Unlike previous World Cup cycles, in which global sports brands built attention around one major advertising film, Nike has this time chosen to completely fragment its communication and transform it into a multi-month digital ecosystem of content, collaborations, and community-driven moments.
At the center of the new strategy is the “12 Weeks of Football” platform, designed as a continuous flow of content that will run throughout the summer leading up to the 2026 World Cup.
The campaign did not begin with a traditional cinematic spot, but with a series of 42 Polaroid photographs distributed across social media platforms. The images are intentionally raw, spontaneous, and almost chaotic – feeling more like an internet dump or a pop culture group chat than a traditional global sports campaign.
That aesthetic approach reveals the broader logic behind the entire project. Nike is clearly no longer trying to create one dominant advertising moment capable of controlling audience attention for a few days. Instead, the focus shifts toward constant presence within feeds, social media culture, and the crossover space between sport, fashion, music, and entertainment.
The photographs feature Cristiano Ronaldo, Erling Haaland, Kylian Mbappé, and Ronaldinho, alongside Kim Kardashian, Travis Scott, Serena Williams, Central Cee, Young Miko, and BLACKPINK star Lisa.
That combination of names is far from accidental. The campaign clearly demonstrates that Nike no longer treats football solely as a sporting event, but as a global lifestyle phenomenon that operates equally through streetwear, music, celebrity culture, and online communities.

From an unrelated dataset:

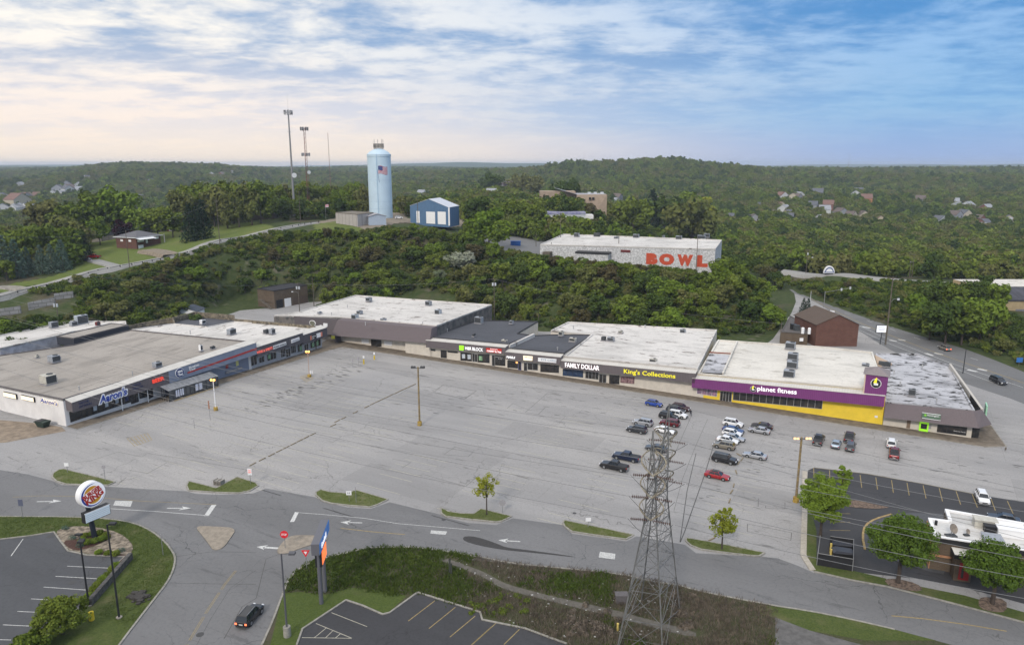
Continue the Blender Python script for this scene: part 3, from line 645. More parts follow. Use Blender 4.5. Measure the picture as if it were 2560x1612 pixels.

An important role within the strategy is also played by NIKE TOMA (“Take the Game”), a platform focused on street football and content created by younger communities and local players. Through this, the company further emphasizes a community-driven approach while moving away from the traditional model of mass broadcast communication.
The Polaroid series also acts as a teaser for a number of fashion and streetwear collaborations tied to the tournament, including Jacquemus x France, Palace x England, NOCTA x Canada, Patta x Netherlands, and G-Dragon x South Korea.
Particular attention was drawn to a photograph of designer Simon Porte Jacquemus wearing a special-edition France jersey, effectively confirming rumors about major federation collections that Nike plans to release throughout the summer.
The new strategy simultaneously highlights how much the logic of sports advertising has changed. Instead of relying on one large “hero” film dominating television and YouTube, brands are now trying to build attention through a constant rhythm of smaller cultural moments capable of living for weeks across social platforms.
The contrast is especially visible in relation to rival Adidas, which continues to build its World Cup narrative around a more traditional large-scale cinematic spot featuring Timothée Chalamet, Lionel Messi, and Bad Bunny.
Nike is choosing a completely different direction – less about one spectacle, and far more about creating the feeling that the campaign is constantly unfolding across the internet.